In 1941, the SS Nyassa was bringing hundreds of refugees to New York City when the captain miscalculated the tide and part of its mast was bent into a right angle by the bridge's underspan, according to a New York Times article at the time that described a crunching sound.
Among the refugees on board was Hedwig Ehrlich, widow of the Nobel Prize-winning Jewish German scientist Paul Ehrlich, as she headed to live with daughters in San Francisco.
As the 20th century went on, ships got taller and wider.
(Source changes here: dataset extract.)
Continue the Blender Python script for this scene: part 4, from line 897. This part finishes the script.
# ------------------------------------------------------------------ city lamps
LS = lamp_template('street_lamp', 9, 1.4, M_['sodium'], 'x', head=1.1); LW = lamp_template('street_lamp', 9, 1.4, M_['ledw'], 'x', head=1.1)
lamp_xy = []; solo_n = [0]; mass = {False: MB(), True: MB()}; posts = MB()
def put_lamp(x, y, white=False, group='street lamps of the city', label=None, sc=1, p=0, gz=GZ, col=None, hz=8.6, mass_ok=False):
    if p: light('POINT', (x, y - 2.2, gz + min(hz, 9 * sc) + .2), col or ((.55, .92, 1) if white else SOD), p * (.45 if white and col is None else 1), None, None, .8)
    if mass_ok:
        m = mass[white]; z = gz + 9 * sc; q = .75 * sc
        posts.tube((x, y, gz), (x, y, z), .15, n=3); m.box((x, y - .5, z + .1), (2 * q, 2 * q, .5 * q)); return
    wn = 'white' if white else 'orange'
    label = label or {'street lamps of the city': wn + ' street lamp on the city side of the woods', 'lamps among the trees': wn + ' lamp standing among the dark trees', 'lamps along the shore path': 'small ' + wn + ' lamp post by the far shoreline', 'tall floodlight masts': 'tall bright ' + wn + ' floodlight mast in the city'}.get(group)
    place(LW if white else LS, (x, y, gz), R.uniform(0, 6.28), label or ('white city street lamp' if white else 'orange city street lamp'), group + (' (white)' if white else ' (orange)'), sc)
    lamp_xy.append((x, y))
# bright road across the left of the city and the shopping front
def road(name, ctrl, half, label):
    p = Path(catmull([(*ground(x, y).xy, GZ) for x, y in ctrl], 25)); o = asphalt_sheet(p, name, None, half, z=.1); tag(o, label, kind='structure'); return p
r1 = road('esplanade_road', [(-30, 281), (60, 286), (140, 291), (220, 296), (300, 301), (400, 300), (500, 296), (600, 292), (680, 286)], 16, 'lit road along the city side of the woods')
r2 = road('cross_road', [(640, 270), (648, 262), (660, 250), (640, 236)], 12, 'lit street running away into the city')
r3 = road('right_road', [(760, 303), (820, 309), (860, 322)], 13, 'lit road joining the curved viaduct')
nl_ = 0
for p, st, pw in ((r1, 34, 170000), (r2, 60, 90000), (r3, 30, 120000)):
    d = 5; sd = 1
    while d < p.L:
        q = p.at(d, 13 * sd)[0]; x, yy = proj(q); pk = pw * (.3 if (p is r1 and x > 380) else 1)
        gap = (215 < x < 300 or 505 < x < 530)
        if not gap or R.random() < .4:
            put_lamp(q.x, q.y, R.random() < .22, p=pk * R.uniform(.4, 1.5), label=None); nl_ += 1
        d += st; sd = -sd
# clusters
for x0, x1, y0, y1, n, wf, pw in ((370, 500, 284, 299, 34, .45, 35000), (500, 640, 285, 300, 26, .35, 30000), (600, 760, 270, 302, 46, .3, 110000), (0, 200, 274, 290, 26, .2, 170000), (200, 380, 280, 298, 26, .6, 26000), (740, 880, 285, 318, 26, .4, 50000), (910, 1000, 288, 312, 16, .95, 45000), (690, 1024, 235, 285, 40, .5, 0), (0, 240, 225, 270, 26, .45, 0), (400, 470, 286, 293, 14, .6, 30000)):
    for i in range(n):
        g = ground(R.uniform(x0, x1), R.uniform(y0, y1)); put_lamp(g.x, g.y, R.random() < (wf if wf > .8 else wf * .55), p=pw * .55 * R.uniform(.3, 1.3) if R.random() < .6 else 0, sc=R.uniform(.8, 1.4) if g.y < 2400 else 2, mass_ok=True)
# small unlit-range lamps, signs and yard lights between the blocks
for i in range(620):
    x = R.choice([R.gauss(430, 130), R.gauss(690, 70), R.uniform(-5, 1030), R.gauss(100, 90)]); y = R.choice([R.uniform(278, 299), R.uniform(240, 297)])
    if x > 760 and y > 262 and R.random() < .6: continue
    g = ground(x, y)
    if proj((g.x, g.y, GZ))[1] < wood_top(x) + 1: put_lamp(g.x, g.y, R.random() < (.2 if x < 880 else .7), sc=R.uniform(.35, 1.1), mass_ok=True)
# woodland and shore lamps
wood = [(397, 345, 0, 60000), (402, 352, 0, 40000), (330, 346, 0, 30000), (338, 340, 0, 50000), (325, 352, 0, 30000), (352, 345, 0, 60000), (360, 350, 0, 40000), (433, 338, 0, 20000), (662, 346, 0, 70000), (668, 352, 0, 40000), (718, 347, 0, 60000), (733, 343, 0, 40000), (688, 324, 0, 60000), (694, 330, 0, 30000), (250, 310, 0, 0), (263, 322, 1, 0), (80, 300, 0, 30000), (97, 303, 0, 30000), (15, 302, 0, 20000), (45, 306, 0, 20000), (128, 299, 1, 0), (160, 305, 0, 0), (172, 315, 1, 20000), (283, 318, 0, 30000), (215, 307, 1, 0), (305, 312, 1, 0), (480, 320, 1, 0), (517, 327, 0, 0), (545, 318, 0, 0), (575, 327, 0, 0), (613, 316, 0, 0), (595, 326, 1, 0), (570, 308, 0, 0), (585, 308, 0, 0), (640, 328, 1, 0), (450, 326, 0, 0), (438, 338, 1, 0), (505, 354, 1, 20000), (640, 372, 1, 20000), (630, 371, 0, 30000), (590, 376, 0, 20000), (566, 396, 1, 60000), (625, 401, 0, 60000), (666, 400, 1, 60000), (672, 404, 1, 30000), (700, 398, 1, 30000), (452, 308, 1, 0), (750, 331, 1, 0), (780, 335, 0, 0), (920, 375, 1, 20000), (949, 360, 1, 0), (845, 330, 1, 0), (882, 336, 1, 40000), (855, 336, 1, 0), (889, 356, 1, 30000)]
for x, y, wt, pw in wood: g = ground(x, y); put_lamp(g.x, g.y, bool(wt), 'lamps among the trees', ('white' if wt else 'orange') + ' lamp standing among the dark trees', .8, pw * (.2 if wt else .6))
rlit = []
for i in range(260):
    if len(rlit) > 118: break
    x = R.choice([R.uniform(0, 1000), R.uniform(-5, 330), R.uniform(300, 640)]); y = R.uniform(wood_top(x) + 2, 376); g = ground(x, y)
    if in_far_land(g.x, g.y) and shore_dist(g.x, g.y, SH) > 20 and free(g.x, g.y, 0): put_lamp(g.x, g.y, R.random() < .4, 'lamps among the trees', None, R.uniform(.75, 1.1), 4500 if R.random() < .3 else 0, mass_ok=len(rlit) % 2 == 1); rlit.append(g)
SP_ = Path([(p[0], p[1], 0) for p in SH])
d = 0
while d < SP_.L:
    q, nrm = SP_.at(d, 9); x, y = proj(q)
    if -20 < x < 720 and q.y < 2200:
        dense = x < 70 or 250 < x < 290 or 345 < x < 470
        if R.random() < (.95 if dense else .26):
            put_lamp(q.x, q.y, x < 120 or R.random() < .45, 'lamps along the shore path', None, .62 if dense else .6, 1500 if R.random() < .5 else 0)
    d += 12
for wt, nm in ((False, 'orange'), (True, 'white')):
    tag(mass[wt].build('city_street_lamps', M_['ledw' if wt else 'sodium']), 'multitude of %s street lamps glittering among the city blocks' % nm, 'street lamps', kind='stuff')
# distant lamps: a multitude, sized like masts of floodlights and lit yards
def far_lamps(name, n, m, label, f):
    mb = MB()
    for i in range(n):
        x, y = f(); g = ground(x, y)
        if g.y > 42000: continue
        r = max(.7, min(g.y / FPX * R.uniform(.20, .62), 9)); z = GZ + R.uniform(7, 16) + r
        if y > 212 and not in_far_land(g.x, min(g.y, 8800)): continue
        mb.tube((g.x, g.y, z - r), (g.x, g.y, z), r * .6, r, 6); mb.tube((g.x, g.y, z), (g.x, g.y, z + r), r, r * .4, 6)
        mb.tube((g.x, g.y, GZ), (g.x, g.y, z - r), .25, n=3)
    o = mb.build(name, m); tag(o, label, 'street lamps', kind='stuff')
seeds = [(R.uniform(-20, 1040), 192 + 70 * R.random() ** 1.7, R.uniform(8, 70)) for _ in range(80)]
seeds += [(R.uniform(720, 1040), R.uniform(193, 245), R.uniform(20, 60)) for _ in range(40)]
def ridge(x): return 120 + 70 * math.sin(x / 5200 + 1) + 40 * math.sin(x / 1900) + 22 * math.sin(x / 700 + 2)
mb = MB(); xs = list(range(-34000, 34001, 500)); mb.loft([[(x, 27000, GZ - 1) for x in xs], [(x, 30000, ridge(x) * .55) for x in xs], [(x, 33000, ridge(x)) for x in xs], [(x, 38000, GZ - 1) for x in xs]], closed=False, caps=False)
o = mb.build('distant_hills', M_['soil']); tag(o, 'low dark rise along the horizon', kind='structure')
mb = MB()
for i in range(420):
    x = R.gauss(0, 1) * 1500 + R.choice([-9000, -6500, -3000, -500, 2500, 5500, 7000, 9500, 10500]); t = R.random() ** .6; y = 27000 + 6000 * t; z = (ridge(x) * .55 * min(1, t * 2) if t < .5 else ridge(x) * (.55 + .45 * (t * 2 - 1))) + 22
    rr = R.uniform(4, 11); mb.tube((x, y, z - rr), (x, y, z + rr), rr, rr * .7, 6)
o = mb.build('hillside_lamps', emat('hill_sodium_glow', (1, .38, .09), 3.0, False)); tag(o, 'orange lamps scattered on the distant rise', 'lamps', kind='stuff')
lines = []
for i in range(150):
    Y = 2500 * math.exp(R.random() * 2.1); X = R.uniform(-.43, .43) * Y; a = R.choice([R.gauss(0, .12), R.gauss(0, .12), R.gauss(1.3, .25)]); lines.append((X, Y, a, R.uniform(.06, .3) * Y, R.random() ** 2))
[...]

And they still required mast-like appendages for observation and communication.
A shipyard just north of the bridge, now known as the Brooklyn Navy Yard, churned out larger and larger ships during and after World War II, including aircraft carriers that could barely fit beneath the bridge.
One photo from 1961 shows the USS Constellation aircraft carrier leaving the navy yard and passing underneath the Brooklyn Bridge with a mast that folded down onto the ship's deck, specially designed to get out into the harbour.
In the past two decades, at least three minor strikes have been reported against the bridge's underside or base, including a crane being pulled via barge in 2012, which tore into temporary scaffolding mounted underneath the bridge.
A similar crane accident damaged peripheral bridge maintenance equipment in July of 2023, according to a Coast Guard incident report.
None of the modern accident reports document serious injuries.
But off the water, the bridge has been a site of tragedy long before Saturday's crash. More than 20 people were killed and countless crippled while building it, including workers injured by decompression sickness, a little-understood affect of working in underwater in boxes sunk to the riverbed.
Twelve people died in a panic-driven stampede among crowds visiting the bridge shortly after it opened to the public in 1883.